Monday, October 21, 2013

The Quest for the Immaculate Complexion

‘A picture paints a thousand words.’ Do you remember that old dog? It sort of went along with the ‘pictures don’t lie’ thing; the definitive proof about how awesome, or god awful, that dress looked on you, and whether or not your butt looked big in it. There was a time when, if all else failed, the picture was the proof needed.

Once again, in our quest for all things perfect, in a society where almost is never good enough anymore, where human frailty and humanity take a back seat on the bullet train to our own manufactured hell, honesty bears the scars of collateral damage. I blame Nixon for this... well, in my little world where it’s nice to have a face to throw darts at, I blame Nixon for it. I know he wasn’t the first manipulator but he certainly made the activity a household notion. There is a blemish on a piece of audio tape? Just get rid of it. There’s a zit on Britney’s face? Get rid of that, too. I mean, what’s the little airbrushing of wrinkles in the grand scheme of things? It’s a simple activity... although in its very essence, it’s a lie. What’s wrong with there being a wrinkle on a model? Why can’t bad-girl Britney have a zit on her chin? She’s human. We all get them.

As I watch my Facebook ticker scroll by, I see the photoshop creations. Yes, I am guilty of them, too, although at least I know that no one would believe my face on Katherine Zeta-Jones’ body, so there is no point in taking the time to do it. Lol cats and Sheldon Cooper’s Big Bang memes aside, why are we so obsessed with, well, perpetrating continual lies about who, or what, we are? Do we really see each other as such colossal idiots that we can believe in all these perfect bodies and immaculate complexions? More importantly, as a woman of advancing years, who am I supposed to believe? The make-up company that tells me their products will erase the years from my face, or the magazine photos that show me it can be done with a click of a button – as long as I intend to never show my ‘real’ face in public?

Richard Nixon’s wrinkle in time was proof positive that we can no longer believe what we hear with our own ears. I wonder what he would have done before his big ‘I am not a crook!’ speech if he had known he could also erase the lines from his face and the bags from under his eyes. Would we have believed him more? Would photos be the next tool in his arsenal of convenient manipulations?

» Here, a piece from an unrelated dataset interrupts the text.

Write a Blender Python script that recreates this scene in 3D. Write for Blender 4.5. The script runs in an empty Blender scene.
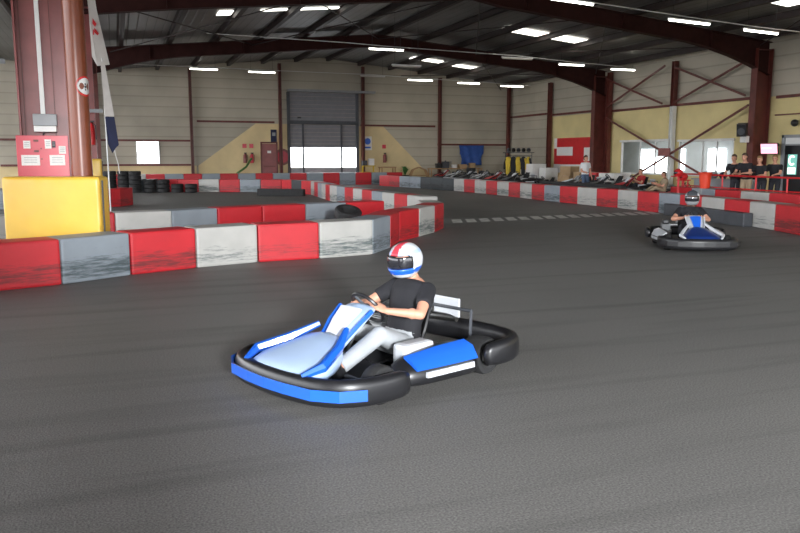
import bpy, bmesh, math, random
from mathutils import Vector, Matrix, Euler, Quaternion
random.seed(7)
PI = math.pi
R = math.radians
S = bpy.context.scene
C = S.collection

# ------------------------------------------------------------------ camera, sky, big lights, exposure
YAW = R(20.2)
cam_d = bpy.data.cameras.new('camera'); cam = bpy.data.objects.new('camera', cam_d); C.objects.link(cam)
cam_d.sensor_width = 36; cam_d.lens = 765 / 800 * 36; cam_d.clip_end = 300
cam.location = (0, 0, 1.65)
cam.rotation_euler = (PI / 2 - math.atan(109.5 / 765), 0, -YAW)
S.camera = cam
w = bpy.data.worlds.new('sky'); S.world = w; w.use_nodes = True
w.node_tree.nodes['Background'].inputs[0].default_value = (0.94, 0.96, 1.0, 1)
w.node_tree.nodes['Background'].inputs[1].default_value = 3.3
def area(name, loc, rot, sx, sy, power, col=(1, 1, 1)):
    l = bpy.data.lights.new(name, 'AREA'); l.shape = 'RECTANGLE'; l.size = sx; l.size_y = sy
    l.energy = power; l.color = col
    o = bpy.data.objects.new(name, l); C.objects.link(o); o.location = loc; o.rotation_euler = rot
    return o
# daylight through the open gate behind the photographer
area('gate_daylight', (0.11, -10.7, 3.8), (R(76), 0, R(-1)), 1.5, 1.1, 2600, (0.95, 0.98, 1.0))
# added fill light that brightens the office interior
area('office_fill', (27.9, 32, 3.1), (0, 0, 0), 4.0, 14.0, 260, (1, 1, 1))
S.view_settings.view_transform = 'Standard'; S.view_settings.look = 'None'
S.view_settings.gamma = 1; S.view_settings.use_curve_mapping = False
S.view_settings.exposure = 0.95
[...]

No, I don’t have a lot of photos of me around the house, because I don’t like what they show me. I would rather know they are honest, than to have a hundred of them stuck to my fridge, showing me what I want to see instead of what I am. Perhaps that means I’m lazy, or perhaps it means that I don’t have the secret service to do that dirty work for me (although, damn, looking at some of those buff black-spectacled bods, it might be nice to see what they could do with me). I would like to think it just means I am one of the few remaining wholesome folks who knows, and accepts, that we grow older, that it shouldn’t be something we’re embarrassed about, and that, at the very least, when I die people will be able to say that my body was a bastion of brutal honesty. The truth isn’t always pretty, but it certainly doesn’t deserve to be sacrificed on the unattainable, unrealistic altar of perfection.